In just a few months, we are going to be approaching the anniversary of another one of those important events in Avery County’s history: The auctioning of Newland town lots to individuals took place in June 1912. No surviving copies of a local newspaper have come to light about the event, so we are forced to rely upon other sources. On June 8, 1912, Charlotte Observer ran an article about the proceedings. This piece provides a unique glimpse into local history. 

“Newland, June 6: If the sale of town lots and the prices realized from them is any indication of the future, if beauty of location and availability to surrounding country and richness in resources as yet undeveloped and if the backing of a citizenry that has always stood for the best and noblest in North Carolina’s history means anything, then the county seat of Newland in the new county of Avery should rank in the years to come with the foremost in the state. 
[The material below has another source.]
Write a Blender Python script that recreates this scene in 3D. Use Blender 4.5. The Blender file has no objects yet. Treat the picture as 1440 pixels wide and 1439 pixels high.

“There was held at this place yesterday a public auction of lots in the town of Newland conducted by M. W. Clay of Montezuma, which brought into the treasury of Avery County more than $5,000 on the first consignment, embracing approximately three acres of the townsite. Included in the village as property of the county is a tract of 145 acres, practically all of which was donated either by interested owners or by outside corporations. E. H. Morriss of Mocksville bought the first lot cornering on Avery square and Estatoa Avenue, for $250.The auctioning began at 11 a.m. and continued until 1 p.m. when the company adjourned for dinner. In all, there were 50 lots sold at the first session, the prices ranging from $75 to $260 a lot. The average price ranged from $100 to $150 apiece. The afternoon sale was interfered with by a rain that deluged everything for a period of two hours. The sale was attended by a throng of 1,000 people, who came not only from all sections of Avery but from all of the neighboring counties. There were scores of interested citizens present also from distant cities such as Johnson City, Tenn., Bristol, Elizabetown (Elizabethton), Lenoir, Hickory, Asheville and Knoxville. 

“Newland – The unusual feature of the sale was the fact that there was nothing on the site to designate it as the location of a town, save numerous white posts at intervals bearing street names and in the center the concrete foundations of a large building, which when finished will be the new courthouse. Green grass at present covers the town, with the Toe River meandering in the foreground and in the distance a rampart of mountains, covered with forests. Above bends the bluest of blue skies, unmarred by smoke or anything of industrial life. On the farther side of the Toe, circles the railroad, a narrow gauge, known as Linville River Railway. It runs from Cranberry to Pineola, a distance of 13 miles. Cranberry is known to the world by reason of the location there of the famous Cranberry iron mines, the ore of which is celebrated. Cranberry is the terminus of the East Tennessee and Western North Carolina road, which extends 34 miles to Johnson City. These two roads afford Newland’s railway connection with the outside world.

“Newland is located on the Toe River, the name being an abbreviation of Estatoe, the name of an Indian maiden who is reputed to have cast herself into the waters of this stream when her father, a noted Cherokee chief, refused to sanction her wedding to a young warrior of the tribe. The river rises on Sugar Mountain about four miles distant, and is fed by numerous streams that head on the slopes of the lordly Grandfather. After forming a basin at Newland, known as ‘the old fields’ of the Toe, it passes through Mitchell to Alta Pass ... The location of the county seat was decided by popular vote, Elk Park, Montezuma and other towns already established competing for the honor. The land on which the town was located was donated by W. P. Dungan and W. E. Hunter, bankers of Elizabethtown, Tenn., by the Graham Lumber Company, and J. F. Templeton of Waynesboro, Va. A small tract was also purchased. The site was surveyed and streets and lots laid out by J. J. R. Erwin, Sheppard Dugger assisted by mapping out the incoming roads so that convenient connections might be made. Mr. Dugger also assisted in many other ways in the planning for the new town. The engineer in charge and those who assisted selected Indian names for a number of the principal streets, such as Estatoe Avenue, on which the courthouse fronts, with Avery Square, of two acres, just across the street. Wanteska, Nattalee, Sokassa, Ottaray, Eskona, meaning ‘oak,’ Montezuma, Watauga, etc. Other names also appear, such as Linville, a boulevard 80-feet wide.

“The new county courthouse, the foundations of which have just been laid, will cost $18,500. The work is being done by R. C. Campbell of Lenoir. The funds derived from the sale of the town lots will go towards the erection of this courthouse. This building will be ready for occupancy it is hoped by the late fall.” 

From such humble but optimistic beginnings, Newland was laid out nearly a century ago.